Approving Your FHA Home Loan: Debt Issues
May 15, 2018 - How does your participating FHA lender decide to approve or deny your FHA mortgage loan? It doesn’t matter if you are applying for a One Time Close construction loan, buying a manufactured home, or applying for any other type of new purchase loan; the lender must follow certain steps to determine your creditworthiness.

The lender must insure that all applicants are financially qualified to borrow, which means being able to afford both existing monthly financial obligations AND the mortgage loan. To do this, FHA loan guidelines dictate a certain debt-to-income ratio (DTI) that is acceptable for loan approval.

In the simplest possible terms, if the borrower’s income is taken up by too much outgoing debt, it may be a bad risk for the lender to approve that loan unless there are compensating factors. A bigger down payment is one such compensating factor; your lender may have other options or requirements where applicable.

HUD 4000.1, the FHA loan rulebook, tells the lender that she, “must determine the Borrower’s monthly liabilities by reviewing all debts listed on the credit report, Uniform Residential Loan Application (URLA), and required documentation.”

When reviewing these liabilities, the rules say all “applicable” debts must be included. FHA loan rules tell us, “Closed-end debts do not have to be included if they will be paid off within 10 months and the cumulative payments of all such debts are less than or equal to 5 percent of the Borrower’s gross monthly income. The Borrower may not pay down the balance in order to meet the 10-month requirement.”

And what about potential debt? A borrower who is listed on a friend or family member’s credit account may be included in the debt-to-income ratio, “unless the Mortgagee can document that the primary account holder has made all required payments on the account for the previous 12 months.”

In cases where less than three payments have been required on the account in the previous 12 months, “the payment amount must be included in the Borrower’s DTI.”

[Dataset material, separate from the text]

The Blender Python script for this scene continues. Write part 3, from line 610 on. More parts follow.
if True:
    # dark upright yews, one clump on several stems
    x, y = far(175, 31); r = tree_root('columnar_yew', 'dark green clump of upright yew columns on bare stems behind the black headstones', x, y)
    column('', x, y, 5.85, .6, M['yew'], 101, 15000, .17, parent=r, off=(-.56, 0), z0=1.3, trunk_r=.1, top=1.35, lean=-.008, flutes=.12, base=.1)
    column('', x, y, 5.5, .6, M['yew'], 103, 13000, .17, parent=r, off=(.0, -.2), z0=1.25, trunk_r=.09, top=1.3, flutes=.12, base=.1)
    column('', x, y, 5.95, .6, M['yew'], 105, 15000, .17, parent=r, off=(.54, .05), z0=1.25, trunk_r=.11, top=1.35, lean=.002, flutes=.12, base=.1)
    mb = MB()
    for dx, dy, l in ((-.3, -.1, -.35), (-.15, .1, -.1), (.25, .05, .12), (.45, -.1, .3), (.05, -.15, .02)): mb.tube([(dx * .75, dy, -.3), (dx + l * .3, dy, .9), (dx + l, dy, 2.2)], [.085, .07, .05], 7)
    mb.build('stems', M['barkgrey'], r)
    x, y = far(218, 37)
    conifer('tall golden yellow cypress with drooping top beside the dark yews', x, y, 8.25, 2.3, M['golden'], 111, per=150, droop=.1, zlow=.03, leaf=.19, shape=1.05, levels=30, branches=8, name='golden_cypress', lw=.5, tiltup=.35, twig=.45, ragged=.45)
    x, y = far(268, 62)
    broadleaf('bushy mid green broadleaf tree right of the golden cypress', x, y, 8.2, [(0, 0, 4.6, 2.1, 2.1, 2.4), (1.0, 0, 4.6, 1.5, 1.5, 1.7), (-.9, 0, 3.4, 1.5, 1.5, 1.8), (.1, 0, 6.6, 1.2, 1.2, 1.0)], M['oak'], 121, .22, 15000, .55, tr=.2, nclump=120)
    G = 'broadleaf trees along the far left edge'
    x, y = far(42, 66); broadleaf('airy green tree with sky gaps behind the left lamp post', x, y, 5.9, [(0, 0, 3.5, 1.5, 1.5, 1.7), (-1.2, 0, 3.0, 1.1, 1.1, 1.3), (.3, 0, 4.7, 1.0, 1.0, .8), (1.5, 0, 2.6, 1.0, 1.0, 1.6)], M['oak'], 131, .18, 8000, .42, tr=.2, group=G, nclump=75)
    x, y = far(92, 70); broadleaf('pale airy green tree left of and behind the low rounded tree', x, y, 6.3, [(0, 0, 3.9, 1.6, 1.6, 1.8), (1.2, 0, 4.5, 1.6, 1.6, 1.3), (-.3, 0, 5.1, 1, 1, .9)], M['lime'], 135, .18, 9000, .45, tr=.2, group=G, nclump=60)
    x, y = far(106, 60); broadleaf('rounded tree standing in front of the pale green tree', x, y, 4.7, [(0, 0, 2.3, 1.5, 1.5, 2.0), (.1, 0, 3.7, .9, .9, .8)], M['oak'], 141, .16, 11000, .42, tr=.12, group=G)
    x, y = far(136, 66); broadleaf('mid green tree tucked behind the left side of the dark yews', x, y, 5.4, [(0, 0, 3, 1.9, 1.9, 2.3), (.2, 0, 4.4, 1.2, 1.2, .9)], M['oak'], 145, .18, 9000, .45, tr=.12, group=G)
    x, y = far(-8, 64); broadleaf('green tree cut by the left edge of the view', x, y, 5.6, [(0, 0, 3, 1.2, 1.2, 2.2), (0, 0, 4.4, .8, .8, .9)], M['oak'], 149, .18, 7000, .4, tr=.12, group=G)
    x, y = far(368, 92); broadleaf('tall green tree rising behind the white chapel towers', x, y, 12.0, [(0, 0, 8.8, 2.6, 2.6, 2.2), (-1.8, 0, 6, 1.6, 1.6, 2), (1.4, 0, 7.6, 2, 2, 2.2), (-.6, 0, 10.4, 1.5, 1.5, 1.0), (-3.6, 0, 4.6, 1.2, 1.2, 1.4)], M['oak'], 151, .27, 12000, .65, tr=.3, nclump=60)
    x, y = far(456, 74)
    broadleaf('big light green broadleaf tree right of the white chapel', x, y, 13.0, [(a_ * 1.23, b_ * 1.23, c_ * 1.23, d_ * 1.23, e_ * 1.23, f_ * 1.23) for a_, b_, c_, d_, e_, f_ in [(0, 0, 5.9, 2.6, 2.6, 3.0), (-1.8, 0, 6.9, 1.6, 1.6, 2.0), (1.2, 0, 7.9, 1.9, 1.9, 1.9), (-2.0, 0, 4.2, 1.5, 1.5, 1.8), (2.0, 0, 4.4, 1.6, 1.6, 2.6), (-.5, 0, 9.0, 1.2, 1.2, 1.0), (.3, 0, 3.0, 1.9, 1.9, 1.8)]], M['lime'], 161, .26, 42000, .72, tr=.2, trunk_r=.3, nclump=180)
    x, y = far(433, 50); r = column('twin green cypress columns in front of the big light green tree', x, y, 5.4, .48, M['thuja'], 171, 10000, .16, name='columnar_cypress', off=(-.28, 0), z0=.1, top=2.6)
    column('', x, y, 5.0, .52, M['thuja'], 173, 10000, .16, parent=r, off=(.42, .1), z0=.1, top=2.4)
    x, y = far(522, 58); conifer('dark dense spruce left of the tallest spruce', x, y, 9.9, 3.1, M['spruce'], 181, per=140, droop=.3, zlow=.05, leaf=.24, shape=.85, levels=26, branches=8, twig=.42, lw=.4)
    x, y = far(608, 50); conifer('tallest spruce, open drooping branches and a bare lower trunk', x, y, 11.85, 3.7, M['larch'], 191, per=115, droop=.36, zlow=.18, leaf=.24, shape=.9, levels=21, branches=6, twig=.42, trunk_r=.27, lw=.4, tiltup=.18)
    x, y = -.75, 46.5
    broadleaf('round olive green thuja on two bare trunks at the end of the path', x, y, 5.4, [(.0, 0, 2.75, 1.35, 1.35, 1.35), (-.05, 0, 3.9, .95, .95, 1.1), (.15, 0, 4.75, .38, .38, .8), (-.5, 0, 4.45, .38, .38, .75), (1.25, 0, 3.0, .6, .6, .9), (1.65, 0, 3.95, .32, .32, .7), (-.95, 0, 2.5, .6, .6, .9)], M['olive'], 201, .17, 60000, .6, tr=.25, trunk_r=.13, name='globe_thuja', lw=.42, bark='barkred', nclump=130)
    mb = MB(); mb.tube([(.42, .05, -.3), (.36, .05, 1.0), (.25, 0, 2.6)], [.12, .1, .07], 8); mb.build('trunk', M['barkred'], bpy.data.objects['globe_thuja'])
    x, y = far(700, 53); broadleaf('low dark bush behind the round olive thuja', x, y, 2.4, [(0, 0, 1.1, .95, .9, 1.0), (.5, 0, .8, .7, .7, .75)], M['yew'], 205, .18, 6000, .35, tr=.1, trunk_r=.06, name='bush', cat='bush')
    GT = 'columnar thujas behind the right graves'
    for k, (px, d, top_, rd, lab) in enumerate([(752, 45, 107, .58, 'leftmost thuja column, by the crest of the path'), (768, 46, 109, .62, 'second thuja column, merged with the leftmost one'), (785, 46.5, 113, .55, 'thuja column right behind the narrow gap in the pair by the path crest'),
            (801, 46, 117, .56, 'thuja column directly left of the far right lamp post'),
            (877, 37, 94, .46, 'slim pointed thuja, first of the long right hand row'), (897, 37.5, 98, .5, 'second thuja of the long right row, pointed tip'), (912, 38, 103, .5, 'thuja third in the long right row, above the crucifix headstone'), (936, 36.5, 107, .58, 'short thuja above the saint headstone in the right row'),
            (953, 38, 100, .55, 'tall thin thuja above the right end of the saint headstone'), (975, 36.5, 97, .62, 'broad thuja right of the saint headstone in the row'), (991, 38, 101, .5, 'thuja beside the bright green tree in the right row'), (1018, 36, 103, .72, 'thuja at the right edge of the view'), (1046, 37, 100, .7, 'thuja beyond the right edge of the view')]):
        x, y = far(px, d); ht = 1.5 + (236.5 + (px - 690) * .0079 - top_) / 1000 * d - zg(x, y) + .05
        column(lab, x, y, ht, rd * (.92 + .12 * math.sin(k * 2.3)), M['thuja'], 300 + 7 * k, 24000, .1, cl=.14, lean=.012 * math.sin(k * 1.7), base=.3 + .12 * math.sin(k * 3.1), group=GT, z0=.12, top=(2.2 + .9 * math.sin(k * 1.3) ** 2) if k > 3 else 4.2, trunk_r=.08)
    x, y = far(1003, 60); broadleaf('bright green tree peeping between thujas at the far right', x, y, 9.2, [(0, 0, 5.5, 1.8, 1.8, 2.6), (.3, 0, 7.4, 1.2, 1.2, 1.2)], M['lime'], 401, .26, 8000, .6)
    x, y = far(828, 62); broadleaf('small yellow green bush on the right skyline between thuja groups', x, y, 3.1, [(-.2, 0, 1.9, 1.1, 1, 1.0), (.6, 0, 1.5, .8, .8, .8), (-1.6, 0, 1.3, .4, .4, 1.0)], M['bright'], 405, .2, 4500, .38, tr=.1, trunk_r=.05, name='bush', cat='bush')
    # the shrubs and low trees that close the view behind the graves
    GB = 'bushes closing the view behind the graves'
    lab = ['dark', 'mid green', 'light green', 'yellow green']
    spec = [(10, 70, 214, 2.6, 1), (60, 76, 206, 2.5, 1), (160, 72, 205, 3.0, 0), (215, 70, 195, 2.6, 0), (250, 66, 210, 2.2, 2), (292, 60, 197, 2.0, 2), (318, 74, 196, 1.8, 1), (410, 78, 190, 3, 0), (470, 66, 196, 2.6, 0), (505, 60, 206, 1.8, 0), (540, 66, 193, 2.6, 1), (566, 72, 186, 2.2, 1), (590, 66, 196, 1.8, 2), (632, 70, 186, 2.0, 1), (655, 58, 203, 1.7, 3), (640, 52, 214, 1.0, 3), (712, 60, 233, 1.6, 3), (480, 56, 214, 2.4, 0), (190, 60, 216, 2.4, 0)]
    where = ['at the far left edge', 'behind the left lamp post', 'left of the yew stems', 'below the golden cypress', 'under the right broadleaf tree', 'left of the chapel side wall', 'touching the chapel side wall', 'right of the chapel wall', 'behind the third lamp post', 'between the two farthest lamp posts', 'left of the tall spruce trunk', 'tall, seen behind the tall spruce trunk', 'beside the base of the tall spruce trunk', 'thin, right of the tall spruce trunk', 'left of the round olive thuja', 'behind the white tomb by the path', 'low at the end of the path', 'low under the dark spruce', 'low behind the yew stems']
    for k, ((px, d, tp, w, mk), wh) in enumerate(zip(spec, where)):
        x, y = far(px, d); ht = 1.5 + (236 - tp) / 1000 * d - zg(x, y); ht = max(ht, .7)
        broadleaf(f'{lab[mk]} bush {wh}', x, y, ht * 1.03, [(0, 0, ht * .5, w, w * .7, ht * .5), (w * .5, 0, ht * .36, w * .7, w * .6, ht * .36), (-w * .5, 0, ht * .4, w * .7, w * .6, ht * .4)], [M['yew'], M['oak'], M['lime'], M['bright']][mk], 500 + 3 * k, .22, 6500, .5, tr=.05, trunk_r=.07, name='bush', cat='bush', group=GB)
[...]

Such requirements make it necessary for a borrower to take a close look at their credit use long before applying for a home loan to determine if there are accounts that should be closed, paid down, or brought current. It’s best to begin working on these issues as soon as you know you want to pursue a home loan.

In addition to these FHA loan rules, there may be additional requirements depending on the lender. Your lender’s rules may go above and beyond what is mentioned here, so it’s a good idea to discuss any questions or concerns with your loan officer.